Movies

There’s Something About Keats

Jane Campion’s terrific Bright Star.

Paul Schneider and Ben Whishaw in Bright Star

Bright Star (Apparition), Jane Campion’s new film about the brief love affair between John Keats and his neighbor Fanny Brawne, is a thing of beauty: the rare film about the life of an artist that is itself a work of art. Campion’s inspiration was Sir Andrew Motion’s massive 1997 biography of Keats, which attempted to supplant the popular image of Keats as a Romantic martyr who died of consumption at age 25 with a portrait of the poet as a vibrant thinker and citizen, engaged in the debates of his time. But Keats proves as tough to demythologize as Marilyn Monroe: He died so young, his life was so tragic, and the small body of work he left behind is so incomparable, that any depiction of his short life is bound to be tinged with idealization.

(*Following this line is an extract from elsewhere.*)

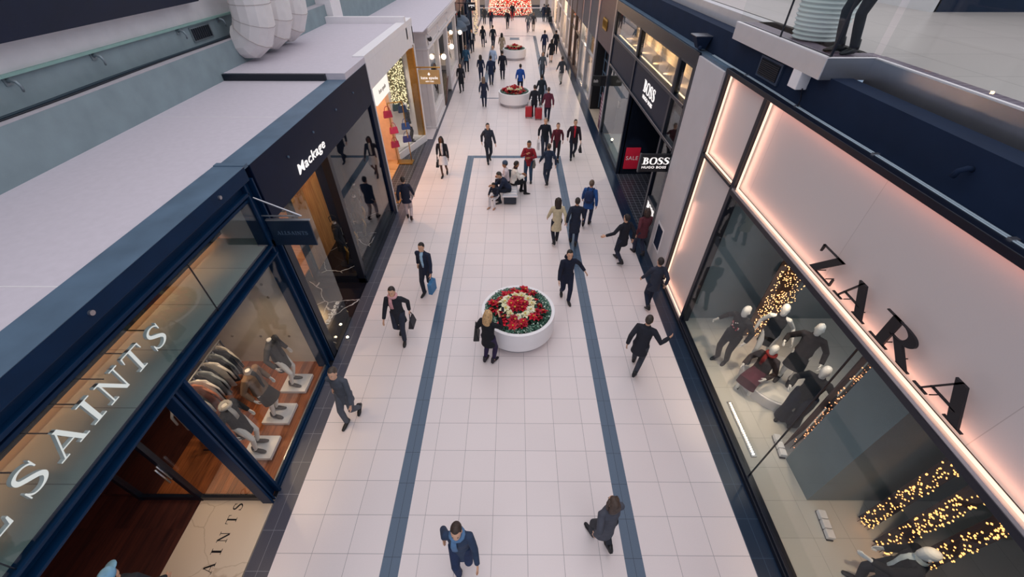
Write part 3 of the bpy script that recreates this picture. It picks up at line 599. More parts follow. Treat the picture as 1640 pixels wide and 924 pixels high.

That’s why Campion was smart to make her film less about Keats than about Fanny Brawne, the fashionable, flirtatious young woman who captivated him in the spring of 1818 and lived next door to him in Hampstead for the last two years of his life. Fanny, as played by the up-and-coming Australian actress Abbie Cornish, is a curious heroine. She’s not a quick-tongued wit, like Pride and Prejudice’s Elizabeth Bennet. She’s grave-faced and a little stolid, skeptical of flights of fancy. (“Poems are a strain to make out,” she tells her little sister after sending her to a bookstore to buy Keats’ Endymion.) Fanny is inordinately proud of her gifts as a seamstress, and she dresses herself in homemade finery that’s outrageously ornate for the simple village life she leads. (Meeting Keats at a party, she brags, “This is the first frock in all of Hampstead to have a triple-pleated mushroom collar.”) Campion’s insistence on Fanny’s sewing skills is a feminist gambit, yes, but one that’s entirely consistent with the character. By emphasizing sewing as Fanny’s creative outlet, Campion shows the social constraints on women in Regency-era England and also gives the poet’s muse an art form of her own: When Fanny presents Keats with an exquisitely embroidered silk pillowcase, it’s a kind of sewn poem.

Though Campion shares Fanny’s fondness for sumptuous textiles, Bright Star is an aesthetically austere film. It takes place, essentially, in one location: the grounds of the conjoined houses that the Brawne family shared with Keats’ friend, the writer Charles Armitage Brown (played with a Scottish brogue and a rascally gleam by the marvelous Paul Schneider). After Keats’ brother Tom dies of consumption, he joins Brown in his lodgings, where the two lounge about all day pursuing their muses and worrying about money. (Keats is played by the delicate-framed English actor Ben Whishaw, who was last seen in a similarly romantic role: He played a distinctly Rimbaudian incarnation of Bob Dylan in Todd Haynes’ biopic I’m Not There.) Then there’s Fanny’s family: her mother (Kerry Fox) and young siblings Sam (Thomas Brodie-Sangster) and Toots (Edie Martin, who looks like a pre-Raphaelite angel). Rather than ahistorically imagining early-19th-century life as an endless whirl of dances and arch repartee, Campion captures the narrowness of most people’s social worlds at that time: Evenings are spent with family around the fire. Keats and Fanny’s courtship takes place largely in the presence of others.

True in nearly every detail to the facts of Keats’ and Fanny’s romance (which even provided its own subplot: Charles Brown really did impregnate the Brawnes’ Irish housemaid), Bright Star is even more Keatsian in spirit. Though there are mercifully few scenes of the febrile poet at work (is there anything more boring than watching a writer write?), Keats’ poetry (and fragments from his remarkable love letters) is cannily deployed at the right moments. Resting his head on Fanny’s chest in a rare moment alone with her, he recites part of the sensuous love sonnet from which the movie takes its title, and the viewer enters a fugue state of “drowsy numbness” like that both celebrated in and induced by Keats’ best poetry.

One scene, in which Fanny and Toots lounge in their bedroom among dozens of shimmering captured butterflies, flirts with camp—but, later, when you hear Keats’ voice reading from the luxuriant “Ode to a Nightingale” (“The coming musk rose, full of dewy wine/ The murmurous haunt of flies on summer eves …”), Campion’s imagery seems almost spare by comparison.

Lovers of Romantic poetry might wish this film had widened its historic scope to include some of Keats’ famous contemporaries (and we already know that Gabriel Byrne makes a fabulous Lord Byron). But by choosing to focus on Fanny and the transformative passion of Keats’ last years, Campion has made a film as densely concentrated as one of his late poems, a cinematic ode to what Keats, in a sonnet written for Fanny, called “the sweet minor zest of love.”